Thursday, April 05, 2007

The wonderful headaches of precision sprite animation.

Well, I was hoping to have already been working on the demo for the comic book convention by this point for Barricade, but time flows a lot faster then I would like in a day, or at least it'd be nice to

A. Have enough wealth so I wouldn't have to work to earn a pay check for the rest of my life, I could dedicate my time to that which I wanted(I'm working towards this one.)

B.Had more hours in a day.

C. Could manipulate time with my mind so that I could get more accomplished.(I'm working on this one also)

So, I'm not really that far behind schedule all things considered. Only a couple of weeks of what I was shooting for to get done in the month of march, but now I'm running into some other issues, that I recently had to solve, and are in the process of now being resolved.

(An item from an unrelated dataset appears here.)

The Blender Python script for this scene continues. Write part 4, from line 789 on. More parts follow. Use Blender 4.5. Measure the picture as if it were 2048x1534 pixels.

The main issue, had to do with animations for my sprite class. I have no idea how other people handle this in their code. I haven't bothered to ask or do research, but the way I've been handling it is simply loading a sprite sheet into memory as one texture and then mapping the sections with the individual frames to be shown at the appropriate time.

Some pseudo code might look like
----------------------------------------------------------------------------------
LoadTexture
Sprite->Animate

Call to Animate Looks like

advance function hit count
get active frame

if enough hits have taken place advance the active frame number


MapTexture
for frame one show these texture coordinates

for frame two show these coordinates

ect..
---------------------------------------------------------------------------------

My actual codes a lot better structured and is organized object orientedly and works great. The problem is that when I go to manually map my textures in my current editor
(I'm concurrently building a new editor as these issues and the demo are being built)
I have to go in and manually manipulate the textures for the frames to show up correctly on the quads. This is where I'm sure it isn't the best approach, but I don't really know another one, (Aside from having the graphics artist create the sprite sheets very precisely, which seems to be as much trouble as I'm having on my end anyways.)There are slight shifts in the textures do to slight shifts in the textures when I'm going in to map them, and while the anomalies are small and would even possibly be unnoticeable to someone playing the game, they are pretty damn obvious to me.

The solution I've come up with thus far is to increase the precision of movement for mapping the textures and also come up with a more precise grid for aligning the texture on the quad. I'll be trying this out in the next couple of days when I have a little bit of time this weekend.

If anyone out there can make some suggestions or offer any similar experiences up, I would be thankful, although I'm not sure if anyone ever reads this anyways, but if you do thanks in advance for the comments.